On Saturday 20 March 2010 06:25:08 pm Seebs wrote:
> >> I lean towards letting them make whatever agreement they want, and if
> >> you don't like a particular vendor's agreement, don't buy their product.
> >>  :)
> >
> > Unfortunately, again, I'm an outlier and I will continue to be, so long
> > as so many people continue to, say, buy iPhones. The net result is that
> > very often there's a product (or set of products) which I do want, but
> > which have intolerable licenses. (Imagine if _every_ restaurant required
> > people to sign a waiver not to sue for food poisoning.)
> 
> I'm not sure this is a problem, though.  My desire for something is
>  influenced by its licensing.  I don't view it as "a product I want, with
>  an intolerable license", but as "a product that is similar to one I'd
>  want'.

It's a fair point, but no less frustrating. In the case of a restaurant, you 
can just (almost literally) _taste_ the product you might actually want, but 
no one is providing it. You might see an opportunity and try to open your own, 
but then you either need to be successful for other reasons, or convince 
everyone else to share your own views about contracts.

So again, it comes back to: I can see where it might make sense to legally 
allow such waivers, but I still find them morally distasteful, and I would 
argue against them.

> > Maybe, but it has been tried in the past, and it's generally failed. Your
> > competition now is monthly plans in which, after a certain number of
> > months, you actually own the computer -- why would I rent when I can
> > rent-to-own?
> 
> Some large businesses lease computers because they don't WANT to own
> computers.  Personal users, of course, tend to want to buy things.
> 
> I rent a computer right now, in fact.  I think it's somewhere in Texas.
> It comes with a bunch of bandwidth.  It was less hassle for me to rent
> bandwidth+computer than it would be for me to own the computer, and I don't
> WANT to "own" that -- I want it to be someone else's job to provide the
> functionality to me.

Makes sense, and so do I -- or a portion of one. Then again, if I could have 
the option to stop paying for that computer after awhile (and just pay for 
bandwidth), I'd probably take it.

> > I suppose it depends. I do know that the more expensive the contract, the
> > better phones come "free" with it. I also know that Verizon, in
> > particular, charges much more for a "smartphone" plan than a straight
> > data plan, even if you're paying a certain amount up front for the phone.
> 
> Could well be.  That might be, in no small part, because smartphones tend
>  to use a LOT of bandwidth.

In this case, that's an assumption based on the device, and it's the reason we 
have all this stupidity about tethering. If the bandwidth is an issue, charge 
per bit or raise the monthly fee. (There's also the issue that not all 
smartphone users want or need Internet on their phone.)

Instead, we get potentially a lower monthly fee, plus some arbitrary and 
asinine restrictions on how we use it, in the _hope_ that we use less 
bandwidth.

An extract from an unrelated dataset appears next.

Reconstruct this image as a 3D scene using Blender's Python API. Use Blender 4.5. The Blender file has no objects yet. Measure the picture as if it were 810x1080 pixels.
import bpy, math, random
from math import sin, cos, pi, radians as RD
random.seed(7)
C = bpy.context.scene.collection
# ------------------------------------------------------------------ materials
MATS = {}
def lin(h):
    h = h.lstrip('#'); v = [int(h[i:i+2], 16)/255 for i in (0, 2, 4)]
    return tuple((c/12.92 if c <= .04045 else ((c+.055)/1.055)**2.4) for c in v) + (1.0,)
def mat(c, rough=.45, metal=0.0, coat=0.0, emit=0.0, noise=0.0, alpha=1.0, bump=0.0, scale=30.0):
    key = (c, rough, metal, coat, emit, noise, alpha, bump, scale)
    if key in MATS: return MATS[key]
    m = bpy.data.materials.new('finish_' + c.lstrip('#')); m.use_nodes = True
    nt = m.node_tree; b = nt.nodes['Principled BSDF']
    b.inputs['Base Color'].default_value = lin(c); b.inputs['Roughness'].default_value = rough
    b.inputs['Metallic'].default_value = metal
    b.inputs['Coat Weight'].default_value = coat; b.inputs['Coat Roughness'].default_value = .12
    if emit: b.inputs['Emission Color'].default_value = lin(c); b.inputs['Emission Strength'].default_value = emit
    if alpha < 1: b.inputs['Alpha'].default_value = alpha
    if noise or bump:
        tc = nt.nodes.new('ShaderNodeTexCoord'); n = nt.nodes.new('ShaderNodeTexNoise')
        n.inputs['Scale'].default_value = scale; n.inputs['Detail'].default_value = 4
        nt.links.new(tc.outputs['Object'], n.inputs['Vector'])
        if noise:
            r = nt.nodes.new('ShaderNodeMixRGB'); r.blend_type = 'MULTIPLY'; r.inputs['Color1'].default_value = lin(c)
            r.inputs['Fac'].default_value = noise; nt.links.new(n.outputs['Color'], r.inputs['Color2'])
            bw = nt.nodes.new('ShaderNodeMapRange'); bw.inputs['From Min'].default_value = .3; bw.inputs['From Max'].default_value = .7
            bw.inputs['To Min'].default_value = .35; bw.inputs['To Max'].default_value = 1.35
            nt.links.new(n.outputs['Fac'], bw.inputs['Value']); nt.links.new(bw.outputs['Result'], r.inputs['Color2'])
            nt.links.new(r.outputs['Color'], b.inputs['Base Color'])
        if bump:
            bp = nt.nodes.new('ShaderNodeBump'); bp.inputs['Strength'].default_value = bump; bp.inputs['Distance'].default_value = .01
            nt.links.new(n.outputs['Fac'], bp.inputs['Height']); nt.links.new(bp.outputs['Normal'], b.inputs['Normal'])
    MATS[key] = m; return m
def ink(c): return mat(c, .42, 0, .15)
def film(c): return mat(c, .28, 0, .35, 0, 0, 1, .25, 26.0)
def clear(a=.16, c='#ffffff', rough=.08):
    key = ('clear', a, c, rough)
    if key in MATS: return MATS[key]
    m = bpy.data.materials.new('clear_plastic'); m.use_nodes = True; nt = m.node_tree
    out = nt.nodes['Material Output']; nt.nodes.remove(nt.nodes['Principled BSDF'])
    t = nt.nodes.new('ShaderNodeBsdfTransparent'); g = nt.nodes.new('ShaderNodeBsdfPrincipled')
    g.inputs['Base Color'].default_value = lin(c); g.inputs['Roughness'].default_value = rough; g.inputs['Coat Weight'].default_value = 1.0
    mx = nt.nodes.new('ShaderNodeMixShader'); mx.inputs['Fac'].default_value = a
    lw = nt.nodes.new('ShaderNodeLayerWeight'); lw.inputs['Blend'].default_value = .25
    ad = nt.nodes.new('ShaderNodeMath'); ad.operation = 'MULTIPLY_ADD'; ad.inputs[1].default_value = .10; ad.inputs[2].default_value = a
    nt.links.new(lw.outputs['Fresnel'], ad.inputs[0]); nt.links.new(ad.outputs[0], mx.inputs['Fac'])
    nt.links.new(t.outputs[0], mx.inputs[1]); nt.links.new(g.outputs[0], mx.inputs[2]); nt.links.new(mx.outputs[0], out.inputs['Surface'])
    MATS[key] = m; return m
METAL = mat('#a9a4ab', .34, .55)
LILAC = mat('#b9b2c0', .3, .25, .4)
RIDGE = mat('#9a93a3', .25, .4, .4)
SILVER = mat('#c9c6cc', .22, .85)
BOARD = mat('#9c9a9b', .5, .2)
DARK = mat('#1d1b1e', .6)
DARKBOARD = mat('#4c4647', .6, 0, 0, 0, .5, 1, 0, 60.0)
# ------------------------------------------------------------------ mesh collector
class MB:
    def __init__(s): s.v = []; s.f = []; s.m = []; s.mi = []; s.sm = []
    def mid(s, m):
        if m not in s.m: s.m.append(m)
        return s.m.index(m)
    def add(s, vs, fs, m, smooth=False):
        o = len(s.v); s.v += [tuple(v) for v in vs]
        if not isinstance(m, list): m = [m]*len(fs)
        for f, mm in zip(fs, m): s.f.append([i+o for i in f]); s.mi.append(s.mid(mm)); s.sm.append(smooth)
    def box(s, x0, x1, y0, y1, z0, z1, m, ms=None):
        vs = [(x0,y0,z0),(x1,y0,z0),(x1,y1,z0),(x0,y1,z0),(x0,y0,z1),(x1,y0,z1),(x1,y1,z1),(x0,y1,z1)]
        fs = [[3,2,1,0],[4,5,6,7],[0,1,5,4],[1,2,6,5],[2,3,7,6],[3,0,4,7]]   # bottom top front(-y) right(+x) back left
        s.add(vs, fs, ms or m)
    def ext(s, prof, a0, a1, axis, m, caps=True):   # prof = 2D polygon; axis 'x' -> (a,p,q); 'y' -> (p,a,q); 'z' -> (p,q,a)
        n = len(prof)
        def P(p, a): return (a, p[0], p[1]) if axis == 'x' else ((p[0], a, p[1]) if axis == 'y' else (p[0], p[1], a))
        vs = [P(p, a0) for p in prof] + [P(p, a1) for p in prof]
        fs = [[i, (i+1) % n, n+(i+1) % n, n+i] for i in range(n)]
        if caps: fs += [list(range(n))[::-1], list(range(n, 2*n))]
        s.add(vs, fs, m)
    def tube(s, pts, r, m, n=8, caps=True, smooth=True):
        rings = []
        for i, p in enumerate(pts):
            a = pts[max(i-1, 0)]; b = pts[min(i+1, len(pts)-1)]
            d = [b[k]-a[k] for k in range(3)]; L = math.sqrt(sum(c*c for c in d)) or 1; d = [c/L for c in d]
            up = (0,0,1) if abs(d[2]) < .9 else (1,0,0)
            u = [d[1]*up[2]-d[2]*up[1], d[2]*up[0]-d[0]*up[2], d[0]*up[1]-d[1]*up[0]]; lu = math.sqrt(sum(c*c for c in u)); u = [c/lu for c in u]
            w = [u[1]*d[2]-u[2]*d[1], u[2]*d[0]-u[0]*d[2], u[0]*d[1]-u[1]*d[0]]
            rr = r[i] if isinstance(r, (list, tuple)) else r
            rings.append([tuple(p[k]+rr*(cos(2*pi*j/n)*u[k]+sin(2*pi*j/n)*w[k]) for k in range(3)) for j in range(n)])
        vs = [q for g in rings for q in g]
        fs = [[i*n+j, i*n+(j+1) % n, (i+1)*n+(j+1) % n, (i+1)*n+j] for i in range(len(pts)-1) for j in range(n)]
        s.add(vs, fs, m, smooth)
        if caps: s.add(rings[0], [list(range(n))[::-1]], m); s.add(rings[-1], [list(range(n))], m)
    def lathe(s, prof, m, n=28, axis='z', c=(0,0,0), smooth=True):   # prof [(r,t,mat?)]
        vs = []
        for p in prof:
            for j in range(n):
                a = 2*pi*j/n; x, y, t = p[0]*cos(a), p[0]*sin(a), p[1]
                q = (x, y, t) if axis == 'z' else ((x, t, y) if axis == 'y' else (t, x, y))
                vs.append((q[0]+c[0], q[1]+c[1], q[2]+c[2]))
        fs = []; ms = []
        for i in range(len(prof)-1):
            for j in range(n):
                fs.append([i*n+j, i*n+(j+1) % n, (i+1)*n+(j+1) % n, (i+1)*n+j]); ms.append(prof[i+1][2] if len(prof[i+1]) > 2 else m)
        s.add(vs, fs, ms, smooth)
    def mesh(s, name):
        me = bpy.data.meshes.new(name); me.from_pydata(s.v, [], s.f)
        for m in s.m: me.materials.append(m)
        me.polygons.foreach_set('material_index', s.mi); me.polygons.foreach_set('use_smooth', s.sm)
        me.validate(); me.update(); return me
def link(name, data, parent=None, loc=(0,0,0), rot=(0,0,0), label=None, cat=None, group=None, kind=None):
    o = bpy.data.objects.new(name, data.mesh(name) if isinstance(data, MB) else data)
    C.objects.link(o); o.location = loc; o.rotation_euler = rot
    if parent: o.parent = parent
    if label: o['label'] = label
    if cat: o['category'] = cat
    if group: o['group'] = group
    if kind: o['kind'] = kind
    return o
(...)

Why not simply have a lower-bandwidth plan?

> > If so, I still don't see the barrier -- Ruby is a C program. You may not
> > be able to install it into the system, but you can certainly compile it
> > and run it locally.
> 
> It's a lot of work, though, and I'm not sure I can compile all the things
> it would require, or at least benefit from having.

I've done this sort of thing before. It's not as hard as it's made out to be, 
and even a Ruby without everything it'd "benefit from having" would likely be 
better than raw C.

Think about it -- Ruby without readline support (so IRB sucks), or raw C? For 
the cases where I'd be considering Ruby at all, the lack of readline wouldn't 
stop me.

After all, if it's a library I actually want/need (say, OpenSSL), I'm going to 
need to install the same headers and such to use it from a C program anyway.

> > Fair enough -- though with a brief glance, I wonder how much of it could
> > be done in Ruby, and might even make sense in Ruby.
> 
> My guess would be virtually none.  Certainly, virtually none could be done
> with acceptable efficiency.

Configuration, at the very least. Also, I'm not sure I see efficiency as a 
burden here, for the most part -- it looks like the intended use here is 
compiling, which is already slow anyway, and is a domain where tools like make 
(or even rake) are used also. The part which actually builds an image/package 
is going to be IO-bound anyway.

I can't say Ruby is a good idea there, because I just don't know enough.